1 Nov 2010

From Revolutionary War to Democratic Revolution: The Farabundo Martí National Liberation Front (FMLN) in El Salvador

Transitions Series No. 9

In the context of an authoritarian regime, controlled by the military in alliance with a powerful landowning oligarchy, Salvadoran political-military organisations sprung up throughout the 1970s. Political and economic exclusion were the basis from which a wide popular movement arose – one that was to be almost immediately confronted with massive and indiscriminate repression. Faced with the closing of arenas for political participation, huge numbers of activists joined the ranks of the guerrilla army during the late 1970s. The five Salvadoran revolutionary organisations1 created the Farabundo Martí National Liberation Front (Frente Farabundo Martí para la Liberación Nacional, FMLN) in October 1980, with the joint aim of both procuring the government’s defeat as well as creating a socialist project.


Alberto Martín Álvarez


Véronique Dudouet, David Bloomfield


Following the defeat of the “final offensive” launched by the FMLN to oust the government in 1981, the conflict turned into a longstanding civil war that only came to an end when the main leaders from both sides became convinced it was impossible to attain military victory. The January 1992 Chapultepec Agreements that were to end the conflict paved the way for the democratisation of the regime, for political demilitarisation and for the FMLN to become a political party.

The study of the transition process of the FMLN meets a series of criteria that make it particularly interesting. On the one hand, in military terms, it was Latin America’s most powerful guerrilla movement. During the Front’s strongest periods there was one guerrilla for every 500 people. (In Colombia, this figure reached perhaps one guerrilla per 3,000 people). On the other hand, the Front decided to negotiate and disarm itself without having suffered a military defeat, while it still had a very important armed force and considerable social backing. Another very notable element is that once it became a political party, the FMLN’s performance was very successful. It became the opposition’s leading political force, overcoming political parties with greater experience in electoral politics. Since 2000 it has become the leading strength within the Legislative Assembly, and went on to win the presidency in March 2009.

This work analyses the emergence, dynamics and the transformation of the FMLN into a political party.

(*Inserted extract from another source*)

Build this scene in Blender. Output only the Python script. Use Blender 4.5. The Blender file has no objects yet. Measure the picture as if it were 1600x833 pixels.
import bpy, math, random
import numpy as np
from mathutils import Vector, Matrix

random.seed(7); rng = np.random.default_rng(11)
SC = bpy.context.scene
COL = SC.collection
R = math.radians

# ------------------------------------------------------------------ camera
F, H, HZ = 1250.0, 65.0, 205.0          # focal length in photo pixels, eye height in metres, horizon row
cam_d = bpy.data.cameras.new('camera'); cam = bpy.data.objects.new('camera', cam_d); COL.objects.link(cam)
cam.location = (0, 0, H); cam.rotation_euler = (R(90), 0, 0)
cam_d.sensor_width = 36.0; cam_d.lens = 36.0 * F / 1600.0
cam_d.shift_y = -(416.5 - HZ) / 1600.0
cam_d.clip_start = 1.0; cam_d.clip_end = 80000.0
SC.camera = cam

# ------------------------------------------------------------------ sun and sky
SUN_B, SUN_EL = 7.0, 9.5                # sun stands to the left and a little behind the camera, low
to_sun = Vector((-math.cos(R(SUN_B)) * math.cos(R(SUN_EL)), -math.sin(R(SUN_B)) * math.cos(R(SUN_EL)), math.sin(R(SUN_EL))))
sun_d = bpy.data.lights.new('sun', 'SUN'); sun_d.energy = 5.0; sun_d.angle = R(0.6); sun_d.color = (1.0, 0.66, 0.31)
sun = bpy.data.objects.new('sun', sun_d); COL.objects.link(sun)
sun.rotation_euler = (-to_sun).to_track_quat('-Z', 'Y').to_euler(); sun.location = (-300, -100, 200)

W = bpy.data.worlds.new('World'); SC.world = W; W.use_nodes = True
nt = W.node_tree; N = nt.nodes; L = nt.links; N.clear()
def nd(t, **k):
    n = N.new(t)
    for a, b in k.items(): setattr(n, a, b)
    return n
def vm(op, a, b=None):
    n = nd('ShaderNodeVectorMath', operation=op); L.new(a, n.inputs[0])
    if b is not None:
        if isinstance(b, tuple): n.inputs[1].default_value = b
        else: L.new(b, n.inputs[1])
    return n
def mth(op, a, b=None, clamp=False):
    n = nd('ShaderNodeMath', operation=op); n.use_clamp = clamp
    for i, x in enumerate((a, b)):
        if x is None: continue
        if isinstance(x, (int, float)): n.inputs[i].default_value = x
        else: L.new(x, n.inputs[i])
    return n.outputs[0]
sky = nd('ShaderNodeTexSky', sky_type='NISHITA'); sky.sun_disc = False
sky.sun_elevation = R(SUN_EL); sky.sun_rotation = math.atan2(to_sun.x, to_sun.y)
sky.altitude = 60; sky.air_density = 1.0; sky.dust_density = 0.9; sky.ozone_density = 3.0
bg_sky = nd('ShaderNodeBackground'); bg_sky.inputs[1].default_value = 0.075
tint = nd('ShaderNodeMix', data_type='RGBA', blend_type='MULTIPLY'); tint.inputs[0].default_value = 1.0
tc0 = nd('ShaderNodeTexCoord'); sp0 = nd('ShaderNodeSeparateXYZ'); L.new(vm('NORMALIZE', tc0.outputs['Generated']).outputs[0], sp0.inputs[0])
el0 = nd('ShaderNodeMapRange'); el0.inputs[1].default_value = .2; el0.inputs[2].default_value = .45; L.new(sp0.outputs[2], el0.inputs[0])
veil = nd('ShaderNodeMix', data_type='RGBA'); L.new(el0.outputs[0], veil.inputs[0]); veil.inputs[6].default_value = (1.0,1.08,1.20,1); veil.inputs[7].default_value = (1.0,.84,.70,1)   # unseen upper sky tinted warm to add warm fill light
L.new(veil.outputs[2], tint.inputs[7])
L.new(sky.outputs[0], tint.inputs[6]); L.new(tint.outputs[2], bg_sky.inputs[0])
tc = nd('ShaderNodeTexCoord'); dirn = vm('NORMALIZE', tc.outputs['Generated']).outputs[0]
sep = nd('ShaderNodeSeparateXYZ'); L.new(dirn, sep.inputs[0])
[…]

About this Publication Series

This case study is one of a series produced by participants in an ongoing Berghof research project on transitions from violence to peace. The project’s overall aim is to learn from the experience of those in resistance or liberation movements who have used violence in their struggle but have also engaged politically during the conflict and in any peace process. Recent experience around the world has demonstrated that reaching political settlement in protracted social conflict always eventually needs the involvement of such movements. Our aim here is to discover how, from a non-state perspective, such political development is handled, what is the relationship between political and military strategies and tactics, and to learn more about how such movements (often sweepingly and simplistically bundled under the label of non-state armed groups) contribute to the transformation of conflict and to peacemaking. We can then use that experiential knowledge (1) to offer support to other movements who might be considering such a shift of strategy, and (2) to help other actors (states and international) to understand more clearly how to engage meaningfully with such movements to bring about political progress and peaceful settlement.